### Supplied material
══════════════════════════════
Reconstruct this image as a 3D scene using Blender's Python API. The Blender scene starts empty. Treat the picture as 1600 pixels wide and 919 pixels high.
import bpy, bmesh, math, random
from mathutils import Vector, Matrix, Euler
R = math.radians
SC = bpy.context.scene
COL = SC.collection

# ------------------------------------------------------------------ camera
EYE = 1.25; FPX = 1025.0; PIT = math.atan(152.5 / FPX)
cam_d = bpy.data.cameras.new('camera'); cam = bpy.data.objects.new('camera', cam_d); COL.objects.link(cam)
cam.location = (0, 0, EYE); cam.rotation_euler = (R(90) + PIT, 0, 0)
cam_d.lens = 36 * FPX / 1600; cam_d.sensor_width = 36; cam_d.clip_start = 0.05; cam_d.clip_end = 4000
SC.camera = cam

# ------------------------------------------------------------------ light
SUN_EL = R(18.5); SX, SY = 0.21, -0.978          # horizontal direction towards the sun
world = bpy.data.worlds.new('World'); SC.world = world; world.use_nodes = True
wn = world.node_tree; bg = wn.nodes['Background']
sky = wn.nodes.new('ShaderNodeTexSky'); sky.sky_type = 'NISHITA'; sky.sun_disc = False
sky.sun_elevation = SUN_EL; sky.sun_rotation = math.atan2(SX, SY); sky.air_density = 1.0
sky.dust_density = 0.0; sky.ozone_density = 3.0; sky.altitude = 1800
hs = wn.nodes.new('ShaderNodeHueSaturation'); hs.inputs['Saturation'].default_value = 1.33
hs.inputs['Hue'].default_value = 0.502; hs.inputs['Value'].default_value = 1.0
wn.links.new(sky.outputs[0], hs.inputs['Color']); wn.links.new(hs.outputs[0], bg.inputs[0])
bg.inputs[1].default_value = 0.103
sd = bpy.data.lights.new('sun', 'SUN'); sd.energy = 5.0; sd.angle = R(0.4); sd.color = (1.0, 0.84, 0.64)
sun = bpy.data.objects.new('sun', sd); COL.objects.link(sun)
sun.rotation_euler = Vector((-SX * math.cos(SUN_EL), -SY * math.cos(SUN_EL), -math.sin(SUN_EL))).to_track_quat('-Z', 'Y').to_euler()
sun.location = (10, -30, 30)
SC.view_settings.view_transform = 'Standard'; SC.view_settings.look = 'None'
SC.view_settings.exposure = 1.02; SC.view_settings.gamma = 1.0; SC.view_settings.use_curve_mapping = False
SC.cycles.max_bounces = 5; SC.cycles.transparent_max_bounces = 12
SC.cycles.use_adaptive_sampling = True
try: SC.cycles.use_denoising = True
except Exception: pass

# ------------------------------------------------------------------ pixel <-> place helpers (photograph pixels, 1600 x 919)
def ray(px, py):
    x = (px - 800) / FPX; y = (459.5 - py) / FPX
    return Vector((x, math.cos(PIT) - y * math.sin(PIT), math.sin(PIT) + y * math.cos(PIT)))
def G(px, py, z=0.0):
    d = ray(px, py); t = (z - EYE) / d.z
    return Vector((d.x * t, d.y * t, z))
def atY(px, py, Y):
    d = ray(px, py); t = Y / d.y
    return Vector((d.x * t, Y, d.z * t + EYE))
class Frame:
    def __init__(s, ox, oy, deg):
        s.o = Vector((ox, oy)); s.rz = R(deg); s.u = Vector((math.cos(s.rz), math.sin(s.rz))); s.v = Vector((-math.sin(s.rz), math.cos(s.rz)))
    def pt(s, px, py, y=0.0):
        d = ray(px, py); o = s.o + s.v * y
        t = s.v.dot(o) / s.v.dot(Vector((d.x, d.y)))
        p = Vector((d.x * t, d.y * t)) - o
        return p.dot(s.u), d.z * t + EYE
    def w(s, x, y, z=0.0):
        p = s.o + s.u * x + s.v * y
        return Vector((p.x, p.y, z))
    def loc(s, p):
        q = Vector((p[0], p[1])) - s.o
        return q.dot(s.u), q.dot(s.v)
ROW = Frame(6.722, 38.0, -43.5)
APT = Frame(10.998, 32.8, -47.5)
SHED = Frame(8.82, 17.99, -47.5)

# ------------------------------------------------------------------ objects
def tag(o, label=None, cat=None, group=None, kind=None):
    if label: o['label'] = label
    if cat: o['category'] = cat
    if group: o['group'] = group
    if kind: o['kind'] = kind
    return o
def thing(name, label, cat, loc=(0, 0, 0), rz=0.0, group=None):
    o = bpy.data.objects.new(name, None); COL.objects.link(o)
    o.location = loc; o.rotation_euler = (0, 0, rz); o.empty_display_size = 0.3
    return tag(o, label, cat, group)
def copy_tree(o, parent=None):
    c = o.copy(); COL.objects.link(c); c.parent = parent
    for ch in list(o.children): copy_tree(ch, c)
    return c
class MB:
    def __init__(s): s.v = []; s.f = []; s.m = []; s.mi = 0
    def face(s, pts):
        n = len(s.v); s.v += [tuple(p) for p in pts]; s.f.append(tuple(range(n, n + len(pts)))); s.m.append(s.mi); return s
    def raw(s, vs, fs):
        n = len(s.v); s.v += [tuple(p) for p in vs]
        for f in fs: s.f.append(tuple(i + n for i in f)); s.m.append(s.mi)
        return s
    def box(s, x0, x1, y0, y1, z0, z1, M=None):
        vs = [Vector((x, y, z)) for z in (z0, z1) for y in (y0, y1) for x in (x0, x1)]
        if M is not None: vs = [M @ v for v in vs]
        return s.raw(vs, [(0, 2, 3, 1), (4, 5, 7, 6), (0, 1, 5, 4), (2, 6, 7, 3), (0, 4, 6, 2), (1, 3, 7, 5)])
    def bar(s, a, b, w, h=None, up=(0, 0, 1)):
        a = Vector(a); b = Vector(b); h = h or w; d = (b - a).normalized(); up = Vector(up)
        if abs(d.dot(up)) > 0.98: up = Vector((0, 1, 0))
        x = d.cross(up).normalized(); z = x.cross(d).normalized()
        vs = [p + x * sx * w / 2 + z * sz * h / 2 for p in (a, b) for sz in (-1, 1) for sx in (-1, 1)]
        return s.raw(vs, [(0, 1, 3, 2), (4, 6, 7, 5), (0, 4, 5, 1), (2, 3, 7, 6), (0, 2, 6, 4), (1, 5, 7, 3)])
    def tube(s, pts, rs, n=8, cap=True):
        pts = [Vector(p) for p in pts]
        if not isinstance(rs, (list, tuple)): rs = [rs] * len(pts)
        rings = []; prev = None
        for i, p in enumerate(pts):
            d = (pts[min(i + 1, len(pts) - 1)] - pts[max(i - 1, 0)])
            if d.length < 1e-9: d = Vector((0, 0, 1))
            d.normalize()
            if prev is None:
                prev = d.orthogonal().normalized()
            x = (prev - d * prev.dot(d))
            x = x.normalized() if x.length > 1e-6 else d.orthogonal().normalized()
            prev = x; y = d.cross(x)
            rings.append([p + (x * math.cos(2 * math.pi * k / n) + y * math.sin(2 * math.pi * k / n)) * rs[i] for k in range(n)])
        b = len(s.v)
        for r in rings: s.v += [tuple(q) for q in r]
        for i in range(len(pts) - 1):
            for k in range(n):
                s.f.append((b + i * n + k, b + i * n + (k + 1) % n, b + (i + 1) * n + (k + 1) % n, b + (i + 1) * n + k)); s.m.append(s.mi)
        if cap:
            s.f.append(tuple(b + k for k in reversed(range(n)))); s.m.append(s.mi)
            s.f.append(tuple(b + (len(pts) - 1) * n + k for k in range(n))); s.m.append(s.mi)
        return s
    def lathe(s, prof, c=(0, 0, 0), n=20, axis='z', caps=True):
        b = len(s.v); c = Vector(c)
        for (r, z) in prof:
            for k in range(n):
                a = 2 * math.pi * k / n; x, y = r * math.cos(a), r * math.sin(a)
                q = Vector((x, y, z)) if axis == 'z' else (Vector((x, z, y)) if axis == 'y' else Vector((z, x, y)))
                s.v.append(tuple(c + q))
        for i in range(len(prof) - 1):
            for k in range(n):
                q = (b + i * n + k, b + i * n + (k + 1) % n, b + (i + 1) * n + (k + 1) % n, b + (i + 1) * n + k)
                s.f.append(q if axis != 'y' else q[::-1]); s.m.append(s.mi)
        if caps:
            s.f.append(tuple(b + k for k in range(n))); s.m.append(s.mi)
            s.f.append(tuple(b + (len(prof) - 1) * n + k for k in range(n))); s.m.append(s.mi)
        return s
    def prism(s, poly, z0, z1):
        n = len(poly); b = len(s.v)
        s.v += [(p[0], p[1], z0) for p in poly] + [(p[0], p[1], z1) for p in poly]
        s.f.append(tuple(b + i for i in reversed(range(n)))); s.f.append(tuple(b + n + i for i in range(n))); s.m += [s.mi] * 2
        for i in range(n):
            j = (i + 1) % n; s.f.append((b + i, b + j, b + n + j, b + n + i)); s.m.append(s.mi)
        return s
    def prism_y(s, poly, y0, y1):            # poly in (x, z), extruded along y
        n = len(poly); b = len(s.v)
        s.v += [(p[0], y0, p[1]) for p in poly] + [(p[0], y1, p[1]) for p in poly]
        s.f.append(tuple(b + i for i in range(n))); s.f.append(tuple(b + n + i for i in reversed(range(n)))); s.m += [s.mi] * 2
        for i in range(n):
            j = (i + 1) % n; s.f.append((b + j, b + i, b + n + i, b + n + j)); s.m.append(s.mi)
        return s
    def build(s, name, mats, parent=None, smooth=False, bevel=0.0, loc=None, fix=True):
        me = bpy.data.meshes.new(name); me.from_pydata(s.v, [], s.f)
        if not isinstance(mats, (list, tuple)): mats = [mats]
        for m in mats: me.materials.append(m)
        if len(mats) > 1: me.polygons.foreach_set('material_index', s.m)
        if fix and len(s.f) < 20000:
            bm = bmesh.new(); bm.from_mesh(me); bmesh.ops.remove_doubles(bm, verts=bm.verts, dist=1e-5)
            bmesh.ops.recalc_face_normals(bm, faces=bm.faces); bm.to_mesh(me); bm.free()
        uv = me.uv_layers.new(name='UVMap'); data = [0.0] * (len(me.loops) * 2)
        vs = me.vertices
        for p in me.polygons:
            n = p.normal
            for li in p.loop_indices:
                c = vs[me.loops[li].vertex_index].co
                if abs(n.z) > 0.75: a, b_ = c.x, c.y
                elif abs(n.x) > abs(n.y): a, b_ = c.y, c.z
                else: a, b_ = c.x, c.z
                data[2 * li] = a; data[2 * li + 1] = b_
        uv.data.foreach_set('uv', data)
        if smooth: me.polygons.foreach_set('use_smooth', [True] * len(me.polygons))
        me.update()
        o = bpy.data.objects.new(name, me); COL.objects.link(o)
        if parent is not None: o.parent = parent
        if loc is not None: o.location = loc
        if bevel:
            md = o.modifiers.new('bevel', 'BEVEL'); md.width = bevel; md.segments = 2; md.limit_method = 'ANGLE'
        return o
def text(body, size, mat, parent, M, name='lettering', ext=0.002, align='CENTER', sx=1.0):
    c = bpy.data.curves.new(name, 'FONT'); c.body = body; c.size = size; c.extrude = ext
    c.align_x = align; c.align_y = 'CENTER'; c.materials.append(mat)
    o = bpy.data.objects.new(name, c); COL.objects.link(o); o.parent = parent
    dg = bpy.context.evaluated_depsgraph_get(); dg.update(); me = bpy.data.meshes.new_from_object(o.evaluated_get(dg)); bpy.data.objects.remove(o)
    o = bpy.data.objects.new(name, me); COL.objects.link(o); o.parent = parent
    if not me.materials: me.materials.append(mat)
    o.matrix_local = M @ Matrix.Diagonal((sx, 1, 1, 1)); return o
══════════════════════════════
### Given problem
Quote the listing above from its first line to the line with "SC.camera = cam", inclusive, and add nothing.

### Correct result
Reconstruct this image as a 3D scene using Blender's Python API. The Blender scene starts empty. Treat the picture as 1600 pixels wide and 919 pixels high.
import bpy, bmesh, math, random
from mathutils import Vector, Matrix, Euler
R = math.radians
SC = bpy.context.scene
COL = SC.collection

# ------------------------------------------------------------------ camera
EYE = 1.25; FPX = 1025.0; PIT = math.atan(152.5 / FPX)
cam_d = bpy.data.cameras.new('camera'); cam = bpy.data.objects.new('camera', cam_d); COL.objects.link(cam)
cam.location = (0, 0, EYE); cam.rotation_euler = (R(90) + PIT, 0, 0)
cam_d.lens = 36 * FPX / 1600; cam_d.sensor_width = 36; cam_d.clip_start = 0.05; cam_d.clip_end = 4000
SC.camera = cam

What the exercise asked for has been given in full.